Indiana head coach Todd Yeagley is currently in his 10th season at the helm of the men’s soccer team. 

Justin Rennicks during last year’s NCAA Tournament match against Notre Dame in Bloomington. Indiana would win 1-0 and advance to the College Cup. (Mark Timko/HN)

During his tenure, he has quickly helped turned the IU and Notre Dame rivalry into one of the fiercest in all of college soccer.

Since the turn of the century, IU and Notre Dame have been nearly inseparable, with the Hoosiers holding an 11-10-1 edge over the Irish in 22 contests. There’s been nothing to differentiate between the two teams that are less than 200 miles away from each other. 

“Notre Dame has had a really good run here the last 10 years,” Yeagley said. “It’s always been a rivalry here with the school and the state, but now they’re consistently a top-20 team. It’s a good competitive game where both teams are honest and fair, so you won’t see anything silly off the ball.” 

IU and Notre Dame have already watched each other play, even if it wasn’t against each other. Notre Dame played host the Mike Berticelli Memorial Tournament on the first full weekend of September. The two teams didn’t play each other but had a chance to play both Denver and Seattle with similar results.

Notre Dame bested Seattle 4-2 and Denver 1-0 while IU took down Denver 2-1 and drew level with Seattle 0-0 after 110 minutes. The Irish then fell to Clemson last week in its conference opener. 

Through four games early in the season, IU has had to go to overtime in each contest. Starting goalkeeper and fifth-year senior Sean Caulfield joked that he might have gray hairs after the season if the Hoosiers keep playing extra-time contests. 

“Four straight games of overtime kind of took a toll on us, so even though we didn’t win, it was nice to get the clean sheet, the first of the year,” Caulfield said. “I think against a really good Seattle team, I think it’s a good result.”

Notre Dame has had its fair share of struggles in the early portion of the season. The Irish have given up eight goals through four games including four in their loss to Clemson.

On the opposite end, IU has lacked the ability to consistently finish good chances around the net. It is one of the key reasons the Hoosiers haven’t been able to finish matches in regulation. Yeagley expects this to have another nail-biter finish just like the two matches the two squads played last season.

Notre Dame returns to Bloomington for the first time since last November when IU’s Austin Panchot sent the Hoosiers to their second consecutive College Cup with a 64th-minute goal

It was the second time that Notre Dame left the pitch in disbelief against IU last season. In a regular-season match in September in South Bend, IU defeated Notre Dame off a controversial 93rd-minute golden goal by Justin Rennicks. 

The Notre Dame players believed Rennicks’ winning goal should have been disallowed for an offside penalty.
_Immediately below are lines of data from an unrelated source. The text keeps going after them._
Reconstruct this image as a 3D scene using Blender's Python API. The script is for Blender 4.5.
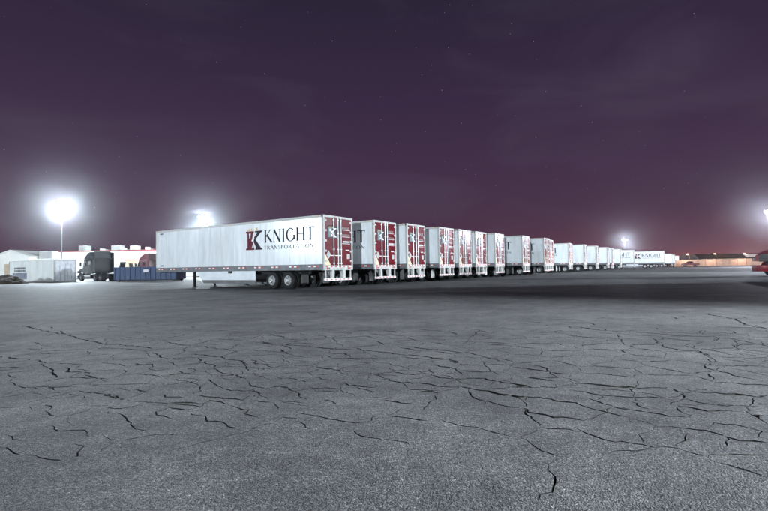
import bpy, bmesh, math, random
from mathutils import Vector, Matrix, kdtree, noise
from mathutils.geometry import delaunay_2d_cdt

random.seed(7)
R = math.radians
for o in list(bpy.data.objects):
    bpy.data.objects.remove(o)
scene = bpy.context.scene
COL = scene.collection

# ------------------------------------------------------------------ camera
FPX, CX, CY = 450.0, 384.0, 255.5
CAM_H, PITCH, ROLL = 1.0, math.atan(15.0 / 450.0), R(1.0)
_R0, _U0 = Vector((1, 0, 0)), Vector((0, -math.sin(PITCH), math.cos(PITCH)))
CF = Vector((0, math.cos(PITCH), math.sin(PITCH)))
CR = _R0 * math.cos(ROLL) - _U0 * math.sin(ROLL)
CU = _U0 * math.cos(ROLL) + _R0 * math.sin(ROLL)
cam_d = bpy.data.cameras.new('camera')
cam = bpy.data.objects.new('camera', cam_d)
COL.objects.link(cam)
cam_d.sensor_width = 36.0
cam_d.lens = FPX / 768.0 * 36.0
cam_d.clip_start = 0.05
cam_d.clip_end = 4000
m3 = Matrix((CR, CU, -CF)).transposed()
cam.matrix_world = Matrix.Translation((0, 0, CAM_H)) @ m3.to_4x4()
scene.camera = cam

# ------------------------------------------------------------------ render look
scene.view_settings.view_transform = 'Standard'
scene.view_settings.look = 'None'
scene.view_settings.exposure = 0.0
scene.view_settings.gamma = 1.0
scene.view_settings.use_curve_mapping = False
scene.cycles.use_denoising = True
scene.cycles.max_bounces = 6
scene.cycles.diffuse_bounces = 3
scene.cycles.glossy_bounces = 3
scene.cycles.volume_bounces = 0
scene.cycles.sample_clamp_indirect = 4.0
scene.cycles.use_adaptive_sampling = False

# ------------------------------------------------------------------ world: night sky with town glow and stars
world = bpy.data.worlds.new('World')
scene.world = world
world.use_nodes = True
WN, WL = world.node_tree.nodes, world.node_tree.links
WN.clear()
w_out = WN.new('ShaderNodeOutputWorld')
w_bg = WN.new('ShaderNodeBackground')
w_tc = WN.new('ShaderNodeTexCoord')
w_sep = WN.new('ShaderNodeSeparateXYZ')
WL.new(w_tc.outputs['Generated'], w_sep.inputs[0])


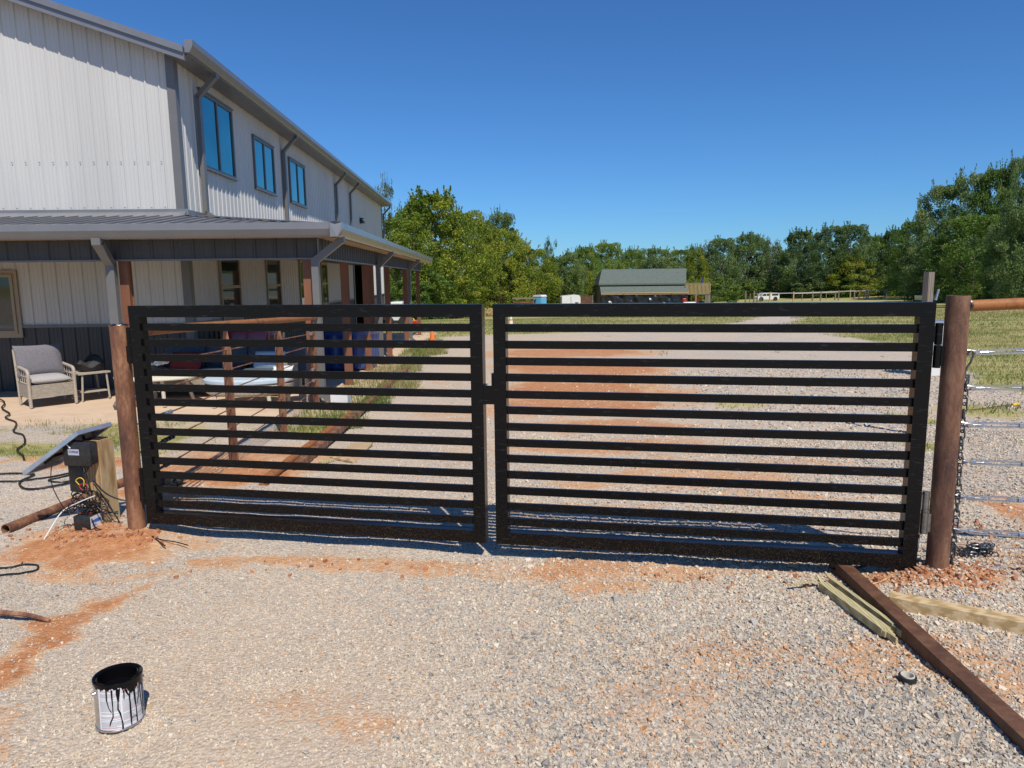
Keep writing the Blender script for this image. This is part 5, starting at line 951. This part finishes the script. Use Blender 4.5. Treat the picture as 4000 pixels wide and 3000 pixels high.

However, the ruling stood and it gave IU its fifth consecutive win in a nine-game streak in the middle of the season. 

Notre Dame dealt with the loss of some key players from last year’s squad but returned one of the best attacking forwards in all the nation. Sophomore forward Jack Lynn, a native of St. Louis, is back after a freshman campaign that saw him score three goals and have three assists.

Through four games this season, Lynn already has four goals and an assist to help the Irish to a 3-1-0 start.

Yeagley knows the kind of matchup this is going to be. The two sides play similar styles of soccer and usually play closely contested games. 

“Both teams are just going to go at it,” Yeagley said. “They’ll have some waves and we’ll have some waves. It’s going to come down to who has the difference makers in the key moments and who doesn’t hurt themselves. I’m really excited for my team’s challenge on Tuesday.”

Indiana and Notre Dame is simply as good as it gets in college soccer. This is the 44th meeting between the two teams and always produces one of the best environments on the season. 

A win over its perennial in-state rival could prove that IU is well deserving for a spot at the top of the rankings. 

“It’s why you come to a program like Indiana because you want to play these games,” Caulfield said. “These games where the stadium is packed even though it’s a Tuesday night. There’s always a little bit more of an extra edge when you play Notre Dame because they are a top-level team.”